Goldberg: Judge Not Israel Alone

It is not anti-Semitic to be critical of Israel, but it can be anti-Semitic to be critical only of Israel.

This is something that many Presbyterian leaders — and leaders of other Protestant denominations who have made clobbering Israel a professional preoccupation — fail to understand.

The Presbyterian church, of course, has been preternaturally concerned with Israel’s moral failings, proposing, from time to time, that the church divest its stock portfolio of companies doing business there. (Recently, the church has pulled back a bit, but only a bit). Naturally, Christians can think whatever they wish about Israel (though I tend to find the idea of Christians sitting in moral judgment of Jews somewhat chutzpah-like, given the fact that Israel only exists because Christianity showed itself chronically unwilling to accept Jews as equals).
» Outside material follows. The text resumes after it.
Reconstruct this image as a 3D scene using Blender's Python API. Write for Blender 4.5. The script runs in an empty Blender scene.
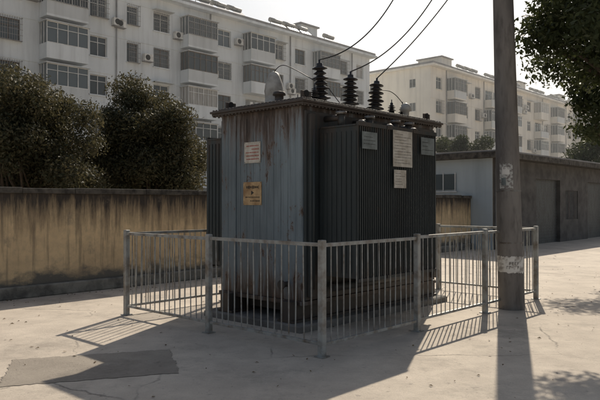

But here’s the core of the issue: A while back, when I asked Presbyterian spokesmen to name other countries that were the subject of similar campaigns of excoriation by their church, they came back with ... nothing. Not China, for its behavior in Tibet, not Russia for its treatment of Chechens, not Egypt or Sudan for their treatment of Christians, which I thought might at least qualify as a parochial concern, and certainly not Palestinians, and their leading clerics, for countenancing the murder of Jews. It was only Israel’s behavior that sent them to the barricades. This is nothing more than scapegoating, and scapegoating is a form of prejudice.

I write this not as a flaming supporter of Israeli government policy. I have been called an anti-Semite by Israel’s partisans on the American Jewish right, for my writing on the crimes of the settlement movement (http://www.newyorker.com/fact/content/articles/040531fa_fact2).

(And, by the way, Tony Judt, who self-righteously asserts that no one dare speak in America about the failings of settlers, needs to employ Google’s search engine more effectively.)

I think Jews should be critical of Jewish behavior that does not conform to the standards set by our Prophets. I also think we should not behave in the manner of Tony Judt, and of Israel’s critics on the Christian left, who seem to see only evil in the evolving Jewish experiment in nationhood.

Jeffrey Goldberg, a staff writer at the New Yorker, is the author of “Prisoners: A Muslim and a Jew Across the Middle East Divide.